> Raw data
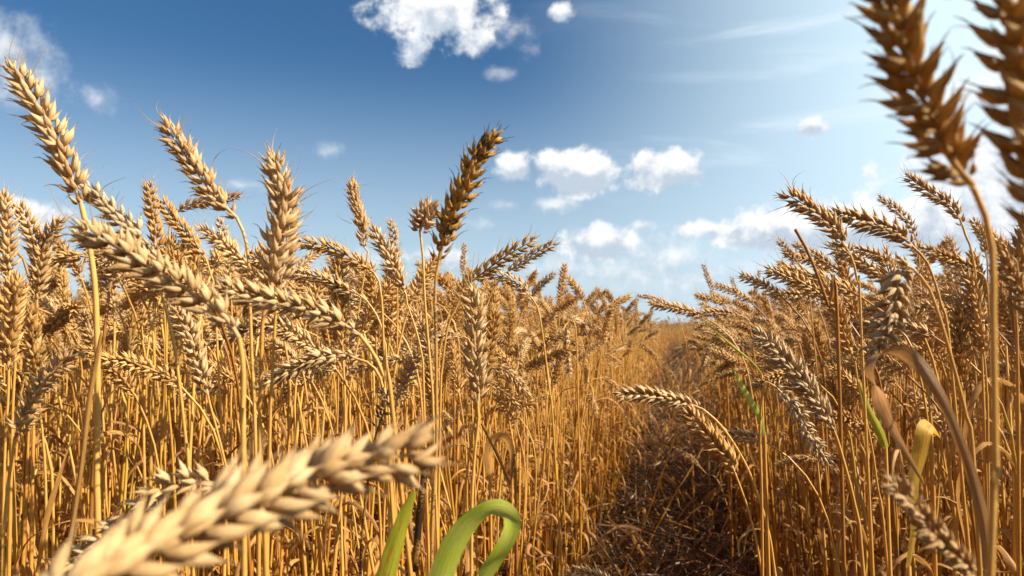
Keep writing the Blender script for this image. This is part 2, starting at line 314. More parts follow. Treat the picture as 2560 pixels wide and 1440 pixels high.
def make_ear(C, roll=0.0, wf=1.0, res=1, seed=0, open_=1.0, view=None, awn=1.0, n_nodes=None, split=False, amber=None, bottom=True):
    """C: centre-line points base -> tip (metres). Returns (geo, [spikelet geos], [awn geos])"""
    rg = np.random.RandomState(seed); L = length(C)
    P = spline(C, 60)
    if view is None: view = np.array([0, 1.0, 0])
    side0 = np.cross(nrm(P[30] - P[0]), view)
    if np.linalg.norm(side0) < .05: side0 = np.array([1.0, 0, 0])
    T, N, B = frames(P, side0)
    cr, sr = math.cos(roll), math.sin(roll); N, B = cr * N + sr * B, -sr * N + cr * B
    k = L / 0.095
    wk = wf * (0.45 + 0.55 * min(k, 1.25)) if k < 1 else wf * min(k, 1.12)
    nn = n_nodes or int(round(22 * (0.35 + 0.65 * min(k, 1.3))))
    g = Geo(); core = g
    # rachis: zigzag flattened axis
    zz = P.copy(); tube(core, zz, np.linspace(0.0013, 0.0006, 60) * wk, 6, 0.3, 0.0, 0.5)
    tx, ty, tz, tb, tf, ts = TPL[res]
    spk = []; awns = []
    for i in range(nn):
        s = (i + 0.3) / (nn - 0.1); fi = s * 59; j = min(int(fi), 58); u = fi - j
        p = P[j] * (1 - u) + P[j + 1] * u; t_, n_, b_ = nrm(T[j]), N[j], B[j]
        sd_ = 1 if i % 2 == 0 else -1
        size = np.interp(s, [0, .06, .16, .35, .7, .9, 1], [.52, .78, .96, 1.04, 1.0, .86, .74]) * (1 + rg.uniform(-.08, .08))
        Ls = 0.0132 * wk * size
        last = i == nn - 1
        q = p + n_ * sd_ * 0.0012 * wk + rg.uniform(-.0007, .0007, 3)
        jit = lambda d_: math.radians(rg.uniform(-d_, d_))
        op = open_ * (1 + rg.uniform(-.15, .3))
        items = [(-36, 14, .80, .98, .0), (36, 14, .80, .98, .0), (-21, 34, 1.0, 1.05, .06), (21, 34, 1.0, 1.05, .06), (0, 20, .98, .95, .20), (rg.uniform(-8, 8), 50, .80, .95, .06)]
        if last: items = [(-25, 10, .9, .9, 0), (25, 10, .9, .9, 0), (0, 2, 1.05, .9, .1), (-8, 24, .9, .9, 0), (8, -24, .9, .9, 0)]
        if i < 2: items = items[:3]
        og = Geo() if split else core
        tw = jit(16); broken = rg.rand() < .02
        for q_i, (fan, out, lf, wf_, lift) in enumerate(items):
            if (rg.rand() < .035 or (broken and rg.rand() < .6)) and not last and not (amber == i): continue
            fa = math.radians(fan) * op + jit(9) + tw * 0.4; ou = math.radians(out) * op + jit(8)
            D_ = nrm(math.cos(ou) * (math.cos(fa) * t_ + math.sin(fa) * b_) + math.sin(ou) * sd_ * n_)
            X = n_ * sd_ * 0.75 + b_ * (1.1 if fan > 8 else -1.1 if fan < -8 else 0.0) * 0.8 + 0.0001
            X = nrm(X - D_ * np.dot(X, D_)); Y = np.cross(D_, X)
            l = Ls * lf * (1 + rg.uniform(-.1, .12)); wd = 0.00210 * wk * size * wf_ * (1 + rg.uniform(-.12, .12)); th = wd * 0.66
            o = q + t_ * Ls * lift + b_ * math.sin(fa) * 0.0034 * wk
            r_ = rg.rand()
            V = o + D_ * (tz * l)[:, None] + X * (tx * th + tb * l * 0.085)[:, None] + Y * (ty * wd)[:, None]
            og.add(V, tf, np.stack([tz, ts, np.full_like(tz, r_)], 1), 1 if (amber is not None and i == amber and q_i in (3, 5)) else 0)
            # beak or awn at the tip
            far = s > 0.84
            la = (rg.uniform(.0008, .0035) if rg.rand() < .55 else rg.uniform(.003, .007)) if q_i in (0, 1, 2, 3, 5) else .001
            long_ = far and rg.rand() < .36 * awn and q_i in (2, 3, 4)
            if rg.rand() < .025 * awn: long_ = True
            if long_: la = rg.uniform(.008, .022)
            la *= min(wk, 1.1)
            tip = V[-1] * 1.0
            tip = o + D_ * l * 0.97 + X * (tb[-1] * l * 0.085)
            bend = nrm(D_ + X * rg.uniform(-.1, .55) + rg.uniform(-.25, .25, 3) * (1.6 if long_ else .5))
            u_ = np.linspace(0, 1, 7 if long_ else 4)[:, None]
            Pa = tip + D_ * la * u_ + (bend - D_) * la * u_ ** 2
            ag = Geo() if (split and long_) else og
            tube(ag, Pa, np.linspace(.00030, .00006, len(Pa)) * min(wk, 1.1), 4, r_, .85, 1.0)
            if split and long_: awns.append(ag)
        if split and og.n: spk.append(og)
    return g, spk, awns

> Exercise
Omit every picture while copying the listing above exactly.

> Worked solution
Keep writing the Blender script for this image. This is part 2, starting at line 314. More parts follow. Treat the picture as 2560 pixels wide and 1440 pixels high.
def make_ear(C, roll=0.0, wf=1.0, res=1, seed=0, open_=1.0, view=None, awn=1.0, n_nodes=None, split=False, amber=None, bottom=True):
    """C: centre-line points base -> tip (metres). Returns (geo, [spikelet geos], [awn geos])"""
    rg = np.random.RandomState(seed); L = length(C)
    P = spline(C, 60)
    if view is None: view = np.array([0, 1.0, 0])
    side0 = np.cross(nrm(P[30] - P[0]), view)
    if np.linalg.norm(side0) < .05: side0 = np.array([1.0, 0, 0])
    T, N, B = frames(P, side0)
    cr, sr = math.cos(roll), math.sin(roll); N, B = cr * N + sr * B, -sr * N + cr * B
    k = L / 0.095
    wk = wf * (0.45 + 0.55 * min(k, 1.25)) if k < 1 else wf * min(k, 1.12)
    nn = n_nodes or int(round(22 * (0.35 + 0.65 * min(k, 1.3))))
    g = Geo(); core = g
    # rachis: zigzag flattened axis
    zz = P.copy(); tube(core, zz, np.linspace(0.0013, 0.0006, 60) * wk, 6, 0.3, 0.0, 0.5)
    tx, ty, tz, tb, tf, ts = TPL[res]
    spk = []; awns = []
    for i in range(nn):
        s = (i + 0.3) / (nn - 0.1); fi = s * 59; j = min(int(fi), 58); u = fi - j
        p = P[j] * (1 - u) + P[j + 1] * u; t_, n_, b_ = nrm(T[j]), N[j], B[j]
        sd_ = 1 if i % 2 == 0 else -1
        size = np.interp(s, [0, .06, .16, .35, .7, .9, 1], [.52, .78, .96, 1.04, 1.0, .86, .74]) * (1 + rg.uniform(-.08, .08))
        Ls = 0.0132 * wk * size
        last = i == nn - 1
        q = p + n_ * sd_ * 0.0012 * wk + rg.uniform(-.0007, .0007, 3)
        jit = lambda d_: math.radians(rg.uniform(-d_, d_))
        op = open_ * (1 + rg.uniform(-.15, .3))
        items = [(-36, 14, .80, .98, .0), (36, 14, .80, .98, .0), (-21, 34, 1.0, 1.05, .06), (21, 34, 1.0, 1.05, .06), (0, 20, .98, .95, .20), (rg.uniform(-8, 8), 50, .80, .95, .06)]
        if last: items = [(-25, 10, .9, .9, 0), (25, 10, .9, .9, 0), (0, 2, 1.05, .9, .1), (-8, 24, .9, .9, 0), (8, -24, .9, .9, 0)]
        if i < 2: items = items[:3]
        og = Geo() if split else core
        tw = jit(16); broken = rg.rand() < .02
        for q_i, (fan, out, lf, wf_, lift) in enumerate(items):
            if (rg.rand() < .035 or (broken and rg.rand() < .6)) and not last and not (amber == i): continue
            fa = math.radians(fan) * op + jit(9) + tw * 0.4; ou = math.radians(out) * op + jit(8)
            D_ = nrm(math.cos(ou) * (math.cos(fa) * t_ + math.sin(fa) * b_) + math.sin(ou) * sd_ * n_)
            X = n_ * sd_ * 0.75 + b_ * (1.1 if fan > 8 else -1.1 if fan < -8 else 0.0) * 0.8 + 0.0001
            X = nrm(X - D_ * np.dot(X, D_)); Y = np.cross(D_, X)
            l = Ls * lf * (1 + rg.uniform(-.1, .12)); wd = 0.00210 * wk * size * wf_ * (1 + rg.uniform(-.12, .12)); th = wd * 0.66
            o = q + t_ * Ls * lift + b_ * math.sin(fa) * 0.0034 * wk
            r_ = rg.rand()
            V = o + D_ * (tz * l)[:, None] + X * (tx * th + tb * l * 0.085)[:, None] + Y * (ty * wd)[:, None]
            og.add(V, tf, np.stack([tz, ts, np.full_like(tz, r_)], 1), 1 if (amber is not None and i == amber and q_i in (3, 5)) else 0)
            # beak or awn at the tip
            far = s > 0.84
            la = (rg.uniform(.0008, .0035) if rg.rand() < .55 else rg.uniform(.003, .007)) if q_i in (0, 1, 2, 3, 5) else .001
            long_ = far and rg.rand() < .36 * awn and q_i in (2, 3, 4)
            if rg.rand() < .025 * awn: long_ = True
            if long_: la = rg.uniform(.008, .022)
            la *= min(wk, 1.1)
            tip = V[-1] * 1.0
            tip = o + D_ * l * 0.97 + X * (tb[-1] * l * 0.085)
            bend = nrm(D_ + X * rg.uniform(-.1, .55) + rg.uniform(-.25, .25, 3) * (1.6 if long_ else .5))
            u_ = np.linspace(0, 1, 7 if long_ else 4)[:, None]
            Pa = tip + D_ * la * u_ + (bend - D_) * la * u_ ** 2
            ag = Geo() if (split and long_) else og
            tube(ag, Pa, np.linspace(.00030, .00006, len(Pa)) * min(wk, 1.1), 4, r_, .85, 1.0)
            if split and long_: awns.append(ag)
        if split and og.n: spk.append(og)
    return g, spk, awns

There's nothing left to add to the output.